■ **Exercise**
Your task is to print all of the data word for word.

================================

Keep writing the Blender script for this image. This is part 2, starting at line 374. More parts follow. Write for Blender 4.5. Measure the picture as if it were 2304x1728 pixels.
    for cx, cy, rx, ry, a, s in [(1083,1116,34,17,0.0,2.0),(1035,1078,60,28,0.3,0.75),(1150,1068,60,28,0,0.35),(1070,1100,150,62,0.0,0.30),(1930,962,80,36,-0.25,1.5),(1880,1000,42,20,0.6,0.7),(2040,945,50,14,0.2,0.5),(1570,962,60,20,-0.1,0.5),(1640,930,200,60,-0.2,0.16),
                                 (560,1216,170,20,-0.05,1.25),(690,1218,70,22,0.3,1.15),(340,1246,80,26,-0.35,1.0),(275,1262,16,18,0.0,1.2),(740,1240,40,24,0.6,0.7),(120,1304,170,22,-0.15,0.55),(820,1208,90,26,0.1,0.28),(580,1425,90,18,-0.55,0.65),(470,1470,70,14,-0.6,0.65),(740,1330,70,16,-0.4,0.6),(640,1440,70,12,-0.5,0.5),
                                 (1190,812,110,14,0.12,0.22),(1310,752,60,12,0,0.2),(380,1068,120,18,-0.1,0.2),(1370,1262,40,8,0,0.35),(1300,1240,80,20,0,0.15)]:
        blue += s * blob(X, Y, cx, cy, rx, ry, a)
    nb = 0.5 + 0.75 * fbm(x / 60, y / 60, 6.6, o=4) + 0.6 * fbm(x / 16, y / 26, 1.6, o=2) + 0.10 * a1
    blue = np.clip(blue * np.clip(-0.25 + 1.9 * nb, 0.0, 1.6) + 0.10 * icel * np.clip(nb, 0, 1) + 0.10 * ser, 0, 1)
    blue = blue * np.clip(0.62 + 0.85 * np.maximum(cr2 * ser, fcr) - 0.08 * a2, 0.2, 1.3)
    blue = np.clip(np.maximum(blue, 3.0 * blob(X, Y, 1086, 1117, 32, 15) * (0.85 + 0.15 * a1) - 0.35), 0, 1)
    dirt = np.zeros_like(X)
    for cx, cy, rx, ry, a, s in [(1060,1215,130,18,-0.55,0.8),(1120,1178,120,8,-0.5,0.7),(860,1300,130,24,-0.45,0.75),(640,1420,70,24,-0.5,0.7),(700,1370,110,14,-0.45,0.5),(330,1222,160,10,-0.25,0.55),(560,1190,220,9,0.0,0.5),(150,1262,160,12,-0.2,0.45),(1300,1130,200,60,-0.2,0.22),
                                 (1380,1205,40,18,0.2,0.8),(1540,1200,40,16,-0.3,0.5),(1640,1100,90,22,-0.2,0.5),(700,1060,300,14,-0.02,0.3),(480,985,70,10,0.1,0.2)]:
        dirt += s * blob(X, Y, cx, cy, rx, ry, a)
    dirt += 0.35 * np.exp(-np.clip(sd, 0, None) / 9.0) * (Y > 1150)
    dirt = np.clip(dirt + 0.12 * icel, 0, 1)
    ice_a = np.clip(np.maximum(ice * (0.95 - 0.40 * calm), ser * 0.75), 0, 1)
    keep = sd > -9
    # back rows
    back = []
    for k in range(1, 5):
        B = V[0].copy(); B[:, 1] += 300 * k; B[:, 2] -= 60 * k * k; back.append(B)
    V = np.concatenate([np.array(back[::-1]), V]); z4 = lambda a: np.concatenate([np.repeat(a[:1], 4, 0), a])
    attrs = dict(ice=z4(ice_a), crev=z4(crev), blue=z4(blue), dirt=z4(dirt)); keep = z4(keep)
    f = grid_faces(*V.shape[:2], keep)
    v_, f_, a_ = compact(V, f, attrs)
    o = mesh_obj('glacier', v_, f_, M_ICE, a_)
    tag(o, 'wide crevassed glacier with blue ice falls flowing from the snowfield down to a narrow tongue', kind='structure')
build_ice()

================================

■ **Solution for this exercise**
Keep writing the Blender script for this image. This is part 2, starting at line 374. More parts follow. Write for Blender 4.5. Measure the picture as if it were 2304x1728 pixels.
    for cx, cy, rx, ry, a, s in [(1083,1116,34,17,0.0,2.0),(1035,1078,60,28,0.3,0.75),(1150,1068,60,28,0,0.35),(1070,1100,150,62,0.0,0.30),(1930,962,80,36,-0.25,1.5),(1880,1000,42,20,0.6,0.7),(2040,945,50,14,0.2,0.5),(1570,962,60,20,-0.1,0.5),(1640,930,200,60,-0.2,0.16),
                                 (560,1216,170,20,-0.05,1.25),(690,1218,70,22,0.3,1.15),(340,1246,80,26,-0.35,1.0),(275,1262,16,18,0.0,1.2),(740,1240,40,24,0.6,0.7),(120,1304,170,22,-0.15,0.55),(820,1208,90,26,0.1,0.28),(580,1425,90,18,-0.55,0.65),(470,1470,70,14,-0.6,0.65),(740,1330,70,16,-0.4,0.6),(640,1440,70,12,-0.5,0.5),
                                 (1190,812,110,14,0.12,0.22),(1310,752,60,12,0,0.2),(380,1068,120,18,-0.1,0.2),(1370,1262,40,8,0,0.35),(1300,1240,80,20,0,0.15)]:
        blue += s * blob(X, Y, cx, cy, rx, ry, a)
    nb = 0.5 + 0.75 * fbm(x / 60, y / 60, 6.6, o=4) + 0.6 * fbm(x / 16, y / 26, 1.6, o=2) + 0.10 * a1
    blue = np.clip(blue * np.clip(-0.25 + 1.9 * nb, 0.0, 1.6) + 0.10 * icel * np.clip(nb, 0, 1) + 0.10 * ser, 0, 1)
    blue = blue * np.clip(0.62 + 0.85 * np.maximum(cr2 * ser, fcr) - 0.08 * a2, 0.2, 1.3)
    blue = np.clip(np.maximum(blue, 3.0 * blob(X, Y, 1086, 1117, 32, 15) * (0.85 + 0.15 * a1) - 0.35), 0, 1)
    dirt = np.zeros_like(X)
    for cx, cy, rx, ry, a, s in [(1060,1215,130,18,-0.55,0.8),(1120,1178,120,8,-0.5,0.7),(860,1300,130,24,-0.45,0.75),(640,1420,70,24,-0.5,0.7),(700,1370,110,14,-0.45,0.5),(330,1222,160,10,-0.25,0.55),(560,1190,220,9,0.0,0.5),(150,1262,160,12,-0.2,0.45),(1300,1130,200,60,-0.2,0.22),
                                 (1380,1205,40,18,0.2,0.8),(1540,1200,40,16,-0.3,0.5),(1640,1100,90,22,-0.2,0.5),(700,1060,300,14,-0.02,0.3),(480,985,70,10,0.1,0.2)]:
        dirt += s * blob(X, Y, cx, cy, rx, ry, a)
    dirt += 0.35 * np.exp(-np.clip(sd, 0, None) / 9.0) * (Y > 1150)
    dirt = np.clip(dirt + 0.12 * icel, 0, 1)
    ice_a = np.clip(np.maximum(ice * (0.95 - 0.40 * calm), ser * 0.75), 0, 1)
    keep = sd > -9
    # back rows
    back = []
    for k in range(1, 5):
        B = V[0].copy(); B[:, 1] += 300 * k; B[:, 2] -= 60 * k * k; back.append(B)
    V = np.concatenate([np.array(back[::-1]), V]); z4 = lambda a: np.concatenate([np.repeat(a[:1], 4, 0), a])
    attrs = dict(ice=z4(ice_a), crev=z4(crev), blue=z4(blue), dirt=z4(dirt)); keep = z4(keep)
    f = grid_faces(*V.shape[:2], keep)
    v_, f_, a_ = compact(V, f, attrs)
    o = mesh_obj('glacier', v_, f_, M_ICE, a_)
    tag(o, 'wide crevassed glacier with blue ice falls flowing from the snowfield down to a narrow tongue', kind='structure')
build_ice()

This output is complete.